GIVEN TASK
Output a verbatim copy of the data, cut off after the line that contains "COL = scene.collection".

INFORMATION SHOWN
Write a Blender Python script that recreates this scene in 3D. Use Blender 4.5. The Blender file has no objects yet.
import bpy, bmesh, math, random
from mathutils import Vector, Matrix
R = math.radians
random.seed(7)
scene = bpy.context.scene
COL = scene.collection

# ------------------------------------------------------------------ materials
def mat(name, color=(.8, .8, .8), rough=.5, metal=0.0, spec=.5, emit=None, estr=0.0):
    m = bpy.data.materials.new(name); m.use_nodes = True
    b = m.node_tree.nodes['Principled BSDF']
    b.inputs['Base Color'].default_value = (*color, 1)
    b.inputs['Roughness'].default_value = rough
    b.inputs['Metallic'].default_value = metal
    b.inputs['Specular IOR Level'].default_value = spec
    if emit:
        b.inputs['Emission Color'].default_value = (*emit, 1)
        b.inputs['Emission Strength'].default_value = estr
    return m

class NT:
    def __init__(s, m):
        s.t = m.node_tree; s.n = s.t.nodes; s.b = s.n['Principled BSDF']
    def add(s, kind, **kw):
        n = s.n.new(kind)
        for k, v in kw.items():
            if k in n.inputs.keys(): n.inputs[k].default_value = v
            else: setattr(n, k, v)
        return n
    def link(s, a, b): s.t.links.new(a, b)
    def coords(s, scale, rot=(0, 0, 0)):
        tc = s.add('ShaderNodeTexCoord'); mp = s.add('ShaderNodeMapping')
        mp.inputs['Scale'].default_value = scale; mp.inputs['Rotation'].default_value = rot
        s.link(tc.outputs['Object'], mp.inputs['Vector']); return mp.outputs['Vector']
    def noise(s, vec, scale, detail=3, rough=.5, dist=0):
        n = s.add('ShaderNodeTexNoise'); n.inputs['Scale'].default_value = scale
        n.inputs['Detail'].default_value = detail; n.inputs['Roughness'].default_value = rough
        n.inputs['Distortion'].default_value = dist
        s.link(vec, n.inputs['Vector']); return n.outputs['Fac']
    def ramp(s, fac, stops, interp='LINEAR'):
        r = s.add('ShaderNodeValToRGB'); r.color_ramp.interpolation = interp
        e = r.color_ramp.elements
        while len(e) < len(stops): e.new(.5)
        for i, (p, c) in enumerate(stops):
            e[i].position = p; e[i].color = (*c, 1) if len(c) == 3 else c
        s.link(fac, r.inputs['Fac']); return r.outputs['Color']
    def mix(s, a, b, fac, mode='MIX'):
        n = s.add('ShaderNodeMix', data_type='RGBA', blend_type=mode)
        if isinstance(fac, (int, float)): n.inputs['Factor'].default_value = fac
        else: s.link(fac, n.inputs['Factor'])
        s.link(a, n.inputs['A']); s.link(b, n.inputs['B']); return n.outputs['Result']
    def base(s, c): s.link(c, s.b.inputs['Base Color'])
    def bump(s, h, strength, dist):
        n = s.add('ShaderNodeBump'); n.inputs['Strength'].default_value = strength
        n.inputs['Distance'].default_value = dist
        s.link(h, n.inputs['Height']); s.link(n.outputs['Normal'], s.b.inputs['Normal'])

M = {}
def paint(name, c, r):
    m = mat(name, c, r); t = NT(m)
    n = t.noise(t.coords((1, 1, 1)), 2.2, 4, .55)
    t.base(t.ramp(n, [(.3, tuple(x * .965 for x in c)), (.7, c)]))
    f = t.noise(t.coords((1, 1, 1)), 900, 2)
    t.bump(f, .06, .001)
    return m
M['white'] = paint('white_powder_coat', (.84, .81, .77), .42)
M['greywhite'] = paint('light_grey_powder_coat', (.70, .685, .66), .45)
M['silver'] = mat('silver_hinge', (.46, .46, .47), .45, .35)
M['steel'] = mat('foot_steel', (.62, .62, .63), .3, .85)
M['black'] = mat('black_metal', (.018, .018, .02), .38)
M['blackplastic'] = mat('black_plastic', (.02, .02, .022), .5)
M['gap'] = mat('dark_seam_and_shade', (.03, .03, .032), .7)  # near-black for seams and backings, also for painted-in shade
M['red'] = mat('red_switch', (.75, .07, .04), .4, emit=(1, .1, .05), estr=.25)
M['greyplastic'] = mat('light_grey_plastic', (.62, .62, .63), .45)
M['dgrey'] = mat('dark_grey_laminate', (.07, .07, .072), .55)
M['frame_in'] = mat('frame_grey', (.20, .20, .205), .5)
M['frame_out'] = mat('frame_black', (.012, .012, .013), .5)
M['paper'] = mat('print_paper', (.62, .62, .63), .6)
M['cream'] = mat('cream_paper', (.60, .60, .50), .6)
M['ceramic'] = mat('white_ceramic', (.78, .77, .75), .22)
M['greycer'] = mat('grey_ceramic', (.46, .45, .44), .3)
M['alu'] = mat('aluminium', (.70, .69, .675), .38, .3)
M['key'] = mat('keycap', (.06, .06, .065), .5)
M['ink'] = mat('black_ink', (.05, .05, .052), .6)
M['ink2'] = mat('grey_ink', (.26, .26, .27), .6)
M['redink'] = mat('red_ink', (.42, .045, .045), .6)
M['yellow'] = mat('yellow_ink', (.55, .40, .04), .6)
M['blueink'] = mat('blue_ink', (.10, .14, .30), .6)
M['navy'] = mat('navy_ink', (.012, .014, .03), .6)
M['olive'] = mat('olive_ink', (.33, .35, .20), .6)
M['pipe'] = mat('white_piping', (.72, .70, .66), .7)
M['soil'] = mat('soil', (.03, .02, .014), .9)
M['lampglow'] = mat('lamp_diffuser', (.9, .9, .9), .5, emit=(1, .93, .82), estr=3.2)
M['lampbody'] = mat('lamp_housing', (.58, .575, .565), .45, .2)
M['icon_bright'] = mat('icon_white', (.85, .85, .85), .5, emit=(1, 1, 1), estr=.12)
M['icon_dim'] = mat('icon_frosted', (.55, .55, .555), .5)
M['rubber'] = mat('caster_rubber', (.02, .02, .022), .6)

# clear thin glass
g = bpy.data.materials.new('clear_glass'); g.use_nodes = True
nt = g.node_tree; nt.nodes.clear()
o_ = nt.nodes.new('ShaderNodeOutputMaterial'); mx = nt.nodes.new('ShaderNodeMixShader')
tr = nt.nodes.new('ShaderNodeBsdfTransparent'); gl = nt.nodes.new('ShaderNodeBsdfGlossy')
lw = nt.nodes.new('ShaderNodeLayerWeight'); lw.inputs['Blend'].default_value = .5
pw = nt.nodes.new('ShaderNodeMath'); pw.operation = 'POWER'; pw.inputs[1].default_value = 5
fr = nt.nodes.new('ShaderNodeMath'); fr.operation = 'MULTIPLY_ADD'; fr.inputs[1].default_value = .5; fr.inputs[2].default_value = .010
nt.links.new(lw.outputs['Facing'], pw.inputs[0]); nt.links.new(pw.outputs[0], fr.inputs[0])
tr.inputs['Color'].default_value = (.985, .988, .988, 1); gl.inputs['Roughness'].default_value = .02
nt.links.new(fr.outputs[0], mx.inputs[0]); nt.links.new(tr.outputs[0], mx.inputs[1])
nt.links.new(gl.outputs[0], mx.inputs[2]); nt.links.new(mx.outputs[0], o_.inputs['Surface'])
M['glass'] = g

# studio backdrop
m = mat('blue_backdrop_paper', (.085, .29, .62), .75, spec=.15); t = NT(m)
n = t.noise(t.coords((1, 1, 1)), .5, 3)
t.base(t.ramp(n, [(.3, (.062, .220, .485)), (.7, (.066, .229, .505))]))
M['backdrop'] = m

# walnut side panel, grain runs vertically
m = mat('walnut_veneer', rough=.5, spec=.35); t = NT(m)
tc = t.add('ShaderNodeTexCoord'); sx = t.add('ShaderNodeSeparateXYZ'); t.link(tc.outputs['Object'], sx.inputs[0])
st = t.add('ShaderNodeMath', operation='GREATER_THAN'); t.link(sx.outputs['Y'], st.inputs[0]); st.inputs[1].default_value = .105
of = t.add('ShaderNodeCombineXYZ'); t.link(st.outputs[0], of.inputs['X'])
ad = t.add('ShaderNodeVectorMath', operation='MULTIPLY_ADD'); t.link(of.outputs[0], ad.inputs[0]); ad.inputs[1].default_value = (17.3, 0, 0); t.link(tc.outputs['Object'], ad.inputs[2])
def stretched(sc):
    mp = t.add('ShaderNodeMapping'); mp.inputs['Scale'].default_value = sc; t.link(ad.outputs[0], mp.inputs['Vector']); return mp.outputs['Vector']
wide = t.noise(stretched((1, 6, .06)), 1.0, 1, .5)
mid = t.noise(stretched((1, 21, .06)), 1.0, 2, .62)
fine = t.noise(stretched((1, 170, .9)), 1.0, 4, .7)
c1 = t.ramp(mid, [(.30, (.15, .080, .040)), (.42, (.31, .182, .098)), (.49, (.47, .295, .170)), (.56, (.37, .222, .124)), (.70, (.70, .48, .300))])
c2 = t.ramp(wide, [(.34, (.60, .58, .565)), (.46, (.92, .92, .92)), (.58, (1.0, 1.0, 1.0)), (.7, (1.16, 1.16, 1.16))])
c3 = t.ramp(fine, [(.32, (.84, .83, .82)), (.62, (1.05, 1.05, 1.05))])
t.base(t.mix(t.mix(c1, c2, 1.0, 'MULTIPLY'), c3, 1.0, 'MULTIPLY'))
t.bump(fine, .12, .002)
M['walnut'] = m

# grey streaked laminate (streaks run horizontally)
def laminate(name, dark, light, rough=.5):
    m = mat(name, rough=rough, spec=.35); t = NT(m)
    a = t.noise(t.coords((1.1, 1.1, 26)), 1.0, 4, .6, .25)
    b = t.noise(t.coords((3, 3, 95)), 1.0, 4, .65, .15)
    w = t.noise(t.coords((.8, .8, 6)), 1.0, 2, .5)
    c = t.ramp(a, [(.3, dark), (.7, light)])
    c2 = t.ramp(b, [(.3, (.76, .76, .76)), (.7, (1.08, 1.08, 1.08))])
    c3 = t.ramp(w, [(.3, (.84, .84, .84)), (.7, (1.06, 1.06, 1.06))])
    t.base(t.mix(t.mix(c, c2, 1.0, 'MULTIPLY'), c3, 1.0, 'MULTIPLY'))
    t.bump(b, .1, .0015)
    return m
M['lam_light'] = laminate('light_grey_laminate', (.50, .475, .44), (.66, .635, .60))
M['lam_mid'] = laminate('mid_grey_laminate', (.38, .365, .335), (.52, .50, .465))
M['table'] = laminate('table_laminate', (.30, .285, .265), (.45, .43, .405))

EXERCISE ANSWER
Write a Blender Python script that recreates this scene in 3D. Use Blender 4.5. The Blender file has no objects yet.
import bpy, bmesh, math, random
from mathutils import Vector, Matrix
R = math.radians
random.seed(7)
scene = bpy.context.scene
COL = scene.collection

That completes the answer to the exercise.